Now by summing this equation over $n$, using the definition of $\zeta$-function, we get
$$\frac{1}{\pi}\sum_{j\geq 0} \frac{B_j}{j!}\left[1-4^{j+2k-1}\right]\pi^j\zeta(2-j-4k)$$

Note that the $\zeta$-argument is negative so the sum is as divergent as it’s possible to get (each term is a divergent sum), but by interpretting it using the analytical continuation of $\zeta(s)$ we can try to extract some meaning from it.

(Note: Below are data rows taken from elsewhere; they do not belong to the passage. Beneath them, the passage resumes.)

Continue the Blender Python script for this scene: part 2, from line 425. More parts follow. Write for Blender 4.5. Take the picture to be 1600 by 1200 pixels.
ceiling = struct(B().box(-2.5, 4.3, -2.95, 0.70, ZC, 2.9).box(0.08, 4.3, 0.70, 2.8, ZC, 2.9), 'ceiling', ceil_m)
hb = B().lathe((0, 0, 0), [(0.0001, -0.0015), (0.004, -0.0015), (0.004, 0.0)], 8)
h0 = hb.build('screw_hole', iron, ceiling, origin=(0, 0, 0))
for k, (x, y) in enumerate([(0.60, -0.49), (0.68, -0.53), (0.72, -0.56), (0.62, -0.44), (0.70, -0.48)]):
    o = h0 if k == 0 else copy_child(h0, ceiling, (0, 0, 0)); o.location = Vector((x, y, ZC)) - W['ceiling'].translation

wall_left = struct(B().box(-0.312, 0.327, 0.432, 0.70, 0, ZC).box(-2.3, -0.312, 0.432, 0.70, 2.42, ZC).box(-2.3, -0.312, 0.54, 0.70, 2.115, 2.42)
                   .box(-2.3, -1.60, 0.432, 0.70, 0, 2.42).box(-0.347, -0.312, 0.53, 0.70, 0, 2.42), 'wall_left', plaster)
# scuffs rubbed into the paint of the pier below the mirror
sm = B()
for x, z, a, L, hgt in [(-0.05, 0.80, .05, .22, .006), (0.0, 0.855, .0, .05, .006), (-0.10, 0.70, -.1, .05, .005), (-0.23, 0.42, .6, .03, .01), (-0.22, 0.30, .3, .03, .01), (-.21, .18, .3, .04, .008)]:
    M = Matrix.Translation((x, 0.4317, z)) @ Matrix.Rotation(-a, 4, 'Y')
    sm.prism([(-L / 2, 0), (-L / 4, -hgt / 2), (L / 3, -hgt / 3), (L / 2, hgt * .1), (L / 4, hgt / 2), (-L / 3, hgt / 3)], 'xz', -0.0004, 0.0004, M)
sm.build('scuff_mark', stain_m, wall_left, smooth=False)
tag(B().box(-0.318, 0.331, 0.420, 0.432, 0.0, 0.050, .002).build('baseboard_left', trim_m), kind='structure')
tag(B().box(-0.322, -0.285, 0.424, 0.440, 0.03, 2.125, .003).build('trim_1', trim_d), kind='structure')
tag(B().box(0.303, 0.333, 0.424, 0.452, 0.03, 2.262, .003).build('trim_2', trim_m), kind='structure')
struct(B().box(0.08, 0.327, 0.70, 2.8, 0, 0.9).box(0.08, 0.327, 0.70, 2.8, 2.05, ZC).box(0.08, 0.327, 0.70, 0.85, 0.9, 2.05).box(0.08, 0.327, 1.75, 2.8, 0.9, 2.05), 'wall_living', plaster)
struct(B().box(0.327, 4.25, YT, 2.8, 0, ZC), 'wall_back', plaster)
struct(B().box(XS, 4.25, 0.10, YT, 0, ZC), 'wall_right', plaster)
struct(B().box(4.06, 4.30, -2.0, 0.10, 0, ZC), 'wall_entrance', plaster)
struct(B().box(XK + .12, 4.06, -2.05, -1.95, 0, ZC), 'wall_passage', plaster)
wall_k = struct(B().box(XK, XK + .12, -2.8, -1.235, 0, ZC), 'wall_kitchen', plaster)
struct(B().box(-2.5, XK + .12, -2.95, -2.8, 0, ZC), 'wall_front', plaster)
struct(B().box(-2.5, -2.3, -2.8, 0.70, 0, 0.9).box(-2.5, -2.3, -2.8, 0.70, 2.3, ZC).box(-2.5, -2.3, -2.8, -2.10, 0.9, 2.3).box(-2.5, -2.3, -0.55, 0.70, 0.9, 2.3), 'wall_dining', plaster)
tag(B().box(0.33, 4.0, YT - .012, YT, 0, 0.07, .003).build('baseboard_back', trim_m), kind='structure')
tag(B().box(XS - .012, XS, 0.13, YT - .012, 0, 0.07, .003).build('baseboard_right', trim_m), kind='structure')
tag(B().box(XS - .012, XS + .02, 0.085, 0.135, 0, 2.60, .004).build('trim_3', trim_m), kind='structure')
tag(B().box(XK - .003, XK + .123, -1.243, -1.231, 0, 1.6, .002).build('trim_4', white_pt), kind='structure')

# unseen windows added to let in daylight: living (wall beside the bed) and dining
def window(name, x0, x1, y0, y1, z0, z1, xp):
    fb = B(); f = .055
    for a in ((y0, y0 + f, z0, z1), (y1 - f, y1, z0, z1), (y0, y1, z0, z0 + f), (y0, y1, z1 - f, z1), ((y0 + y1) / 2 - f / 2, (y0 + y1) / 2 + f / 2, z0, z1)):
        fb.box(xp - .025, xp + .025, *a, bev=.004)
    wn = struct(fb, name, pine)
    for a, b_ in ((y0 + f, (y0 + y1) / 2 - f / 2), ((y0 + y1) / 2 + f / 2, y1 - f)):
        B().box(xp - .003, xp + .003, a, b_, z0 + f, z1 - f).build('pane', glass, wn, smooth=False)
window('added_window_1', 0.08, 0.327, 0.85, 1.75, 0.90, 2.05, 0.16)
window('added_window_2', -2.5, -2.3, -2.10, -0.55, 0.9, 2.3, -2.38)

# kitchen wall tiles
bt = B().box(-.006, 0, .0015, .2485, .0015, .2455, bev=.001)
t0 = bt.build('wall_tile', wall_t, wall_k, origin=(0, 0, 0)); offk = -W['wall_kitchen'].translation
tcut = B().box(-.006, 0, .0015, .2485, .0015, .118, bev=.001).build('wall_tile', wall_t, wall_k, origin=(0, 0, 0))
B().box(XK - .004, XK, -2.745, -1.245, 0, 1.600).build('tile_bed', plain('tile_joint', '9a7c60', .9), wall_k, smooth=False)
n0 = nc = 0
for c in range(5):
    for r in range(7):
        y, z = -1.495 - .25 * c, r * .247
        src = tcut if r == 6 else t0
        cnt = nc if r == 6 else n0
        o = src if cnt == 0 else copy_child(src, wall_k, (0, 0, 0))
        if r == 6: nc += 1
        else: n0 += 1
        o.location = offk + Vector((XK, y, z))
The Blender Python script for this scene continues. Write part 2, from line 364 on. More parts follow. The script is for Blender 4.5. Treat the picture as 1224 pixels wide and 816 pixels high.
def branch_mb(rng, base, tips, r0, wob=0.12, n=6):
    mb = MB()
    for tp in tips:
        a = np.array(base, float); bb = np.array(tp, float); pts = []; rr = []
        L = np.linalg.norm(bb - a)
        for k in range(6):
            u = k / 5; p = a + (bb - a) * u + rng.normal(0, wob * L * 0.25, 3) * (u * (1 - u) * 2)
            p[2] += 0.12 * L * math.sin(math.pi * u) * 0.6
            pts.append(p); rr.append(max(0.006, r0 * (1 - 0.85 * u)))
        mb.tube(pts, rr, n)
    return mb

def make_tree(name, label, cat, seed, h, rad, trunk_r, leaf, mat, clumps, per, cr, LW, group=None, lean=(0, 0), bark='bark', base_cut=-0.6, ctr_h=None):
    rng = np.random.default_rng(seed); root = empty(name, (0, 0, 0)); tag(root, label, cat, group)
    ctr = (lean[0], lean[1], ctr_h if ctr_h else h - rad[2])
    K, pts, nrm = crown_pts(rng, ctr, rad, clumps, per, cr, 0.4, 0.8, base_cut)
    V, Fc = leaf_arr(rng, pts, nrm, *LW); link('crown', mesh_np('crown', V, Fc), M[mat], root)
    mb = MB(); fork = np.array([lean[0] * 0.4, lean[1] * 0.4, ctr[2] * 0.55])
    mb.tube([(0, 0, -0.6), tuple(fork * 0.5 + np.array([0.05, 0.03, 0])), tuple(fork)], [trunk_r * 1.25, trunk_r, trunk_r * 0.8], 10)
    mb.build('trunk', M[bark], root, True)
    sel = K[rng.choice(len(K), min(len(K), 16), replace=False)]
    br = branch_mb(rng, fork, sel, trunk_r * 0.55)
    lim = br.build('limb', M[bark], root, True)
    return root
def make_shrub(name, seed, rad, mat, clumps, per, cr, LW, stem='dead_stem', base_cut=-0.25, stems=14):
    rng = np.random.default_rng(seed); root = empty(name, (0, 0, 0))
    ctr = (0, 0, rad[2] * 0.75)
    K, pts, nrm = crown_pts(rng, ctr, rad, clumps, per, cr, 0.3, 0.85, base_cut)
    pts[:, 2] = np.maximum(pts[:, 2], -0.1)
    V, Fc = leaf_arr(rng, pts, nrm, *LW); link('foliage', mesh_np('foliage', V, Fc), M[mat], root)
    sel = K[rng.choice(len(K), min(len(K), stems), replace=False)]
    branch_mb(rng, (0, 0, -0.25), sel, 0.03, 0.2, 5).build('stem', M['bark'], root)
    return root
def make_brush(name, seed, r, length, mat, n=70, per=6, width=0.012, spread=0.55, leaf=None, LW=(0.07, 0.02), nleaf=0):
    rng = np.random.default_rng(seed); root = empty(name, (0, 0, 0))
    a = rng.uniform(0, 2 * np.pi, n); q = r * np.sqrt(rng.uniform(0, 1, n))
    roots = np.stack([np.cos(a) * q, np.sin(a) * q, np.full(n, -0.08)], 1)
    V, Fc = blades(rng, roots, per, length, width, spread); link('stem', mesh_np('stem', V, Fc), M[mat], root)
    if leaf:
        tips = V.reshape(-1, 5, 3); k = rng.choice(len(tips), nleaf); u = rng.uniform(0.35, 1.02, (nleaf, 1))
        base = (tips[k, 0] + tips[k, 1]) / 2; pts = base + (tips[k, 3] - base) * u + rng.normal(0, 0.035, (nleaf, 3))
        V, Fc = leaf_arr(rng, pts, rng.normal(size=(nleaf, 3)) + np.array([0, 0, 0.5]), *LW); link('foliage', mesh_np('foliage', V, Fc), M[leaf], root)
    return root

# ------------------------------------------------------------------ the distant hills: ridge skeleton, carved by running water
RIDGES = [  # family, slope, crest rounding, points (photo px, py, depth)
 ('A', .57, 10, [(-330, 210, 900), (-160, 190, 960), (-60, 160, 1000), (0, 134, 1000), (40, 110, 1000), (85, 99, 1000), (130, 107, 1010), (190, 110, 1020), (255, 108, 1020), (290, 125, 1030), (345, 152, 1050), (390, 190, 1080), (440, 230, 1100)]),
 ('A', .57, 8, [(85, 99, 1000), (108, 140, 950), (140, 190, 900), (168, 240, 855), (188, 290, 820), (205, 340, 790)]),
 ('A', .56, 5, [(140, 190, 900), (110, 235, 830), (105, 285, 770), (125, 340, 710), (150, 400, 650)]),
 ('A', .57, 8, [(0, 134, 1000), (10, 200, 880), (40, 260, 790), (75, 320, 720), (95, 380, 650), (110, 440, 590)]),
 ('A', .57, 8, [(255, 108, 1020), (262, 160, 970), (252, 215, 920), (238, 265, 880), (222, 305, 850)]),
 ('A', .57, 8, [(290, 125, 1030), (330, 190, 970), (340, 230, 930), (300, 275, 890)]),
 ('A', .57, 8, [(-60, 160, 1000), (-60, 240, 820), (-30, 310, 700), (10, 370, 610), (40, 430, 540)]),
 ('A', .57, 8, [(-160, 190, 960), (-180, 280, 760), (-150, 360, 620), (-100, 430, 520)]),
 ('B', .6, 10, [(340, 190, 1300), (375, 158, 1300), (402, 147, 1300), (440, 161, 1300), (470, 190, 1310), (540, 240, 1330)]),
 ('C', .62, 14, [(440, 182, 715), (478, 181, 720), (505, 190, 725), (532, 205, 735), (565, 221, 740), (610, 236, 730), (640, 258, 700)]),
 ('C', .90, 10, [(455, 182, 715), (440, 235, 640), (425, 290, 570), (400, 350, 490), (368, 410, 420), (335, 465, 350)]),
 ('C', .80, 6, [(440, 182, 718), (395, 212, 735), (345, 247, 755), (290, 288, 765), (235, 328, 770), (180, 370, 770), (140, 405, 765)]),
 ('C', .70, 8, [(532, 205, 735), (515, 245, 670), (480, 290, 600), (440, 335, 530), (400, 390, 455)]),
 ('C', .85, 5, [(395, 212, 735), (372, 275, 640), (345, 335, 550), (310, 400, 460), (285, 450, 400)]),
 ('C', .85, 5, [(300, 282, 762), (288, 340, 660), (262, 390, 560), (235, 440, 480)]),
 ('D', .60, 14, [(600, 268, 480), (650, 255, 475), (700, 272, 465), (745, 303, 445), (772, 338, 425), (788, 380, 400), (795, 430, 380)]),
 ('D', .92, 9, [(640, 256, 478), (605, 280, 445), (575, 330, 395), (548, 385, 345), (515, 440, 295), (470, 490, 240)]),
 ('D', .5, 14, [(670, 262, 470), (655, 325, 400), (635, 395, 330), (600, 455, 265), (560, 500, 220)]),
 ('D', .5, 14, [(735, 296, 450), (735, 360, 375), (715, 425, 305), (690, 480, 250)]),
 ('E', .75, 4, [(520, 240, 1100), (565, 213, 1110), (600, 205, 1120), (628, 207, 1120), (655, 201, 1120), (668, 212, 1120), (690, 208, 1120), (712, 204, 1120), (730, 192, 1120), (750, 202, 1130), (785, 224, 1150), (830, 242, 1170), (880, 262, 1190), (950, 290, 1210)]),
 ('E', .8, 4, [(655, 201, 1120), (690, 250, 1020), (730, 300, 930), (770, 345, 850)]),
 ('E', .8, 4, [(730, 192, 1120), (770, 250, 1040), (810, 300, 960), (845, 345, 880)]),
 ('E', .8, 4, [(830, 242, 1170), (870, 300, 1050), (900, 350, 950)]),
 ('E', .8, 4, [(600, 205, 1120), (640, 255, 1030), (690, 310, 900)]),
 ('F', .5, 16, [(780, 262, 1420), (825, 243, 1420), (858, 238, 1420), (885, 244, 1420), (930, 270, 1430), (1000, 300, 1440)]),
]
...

The analytical continuation satisfy $\zeta(2-j-4k) = 0$ when $j$ is even and since $B_{j} = 0$ when $j$ is odd (apart from the term $j=1$ having $B_1 = – \frac{1}{2}$) the formula above reduces to

$$-\frac{1}{2}\left[1-4^{2k}\right]\zeta(1-4k)$$

Finally, by using the $\zeta$ functional equation and the relation for $\zeta(2n)$ when $n$ is an integer this simplifies to

$$\frac{B_{4k}}{8k}\left(1-4^{2k}\right)$$

Remarkably this calculation gives us the correct result (as it often does).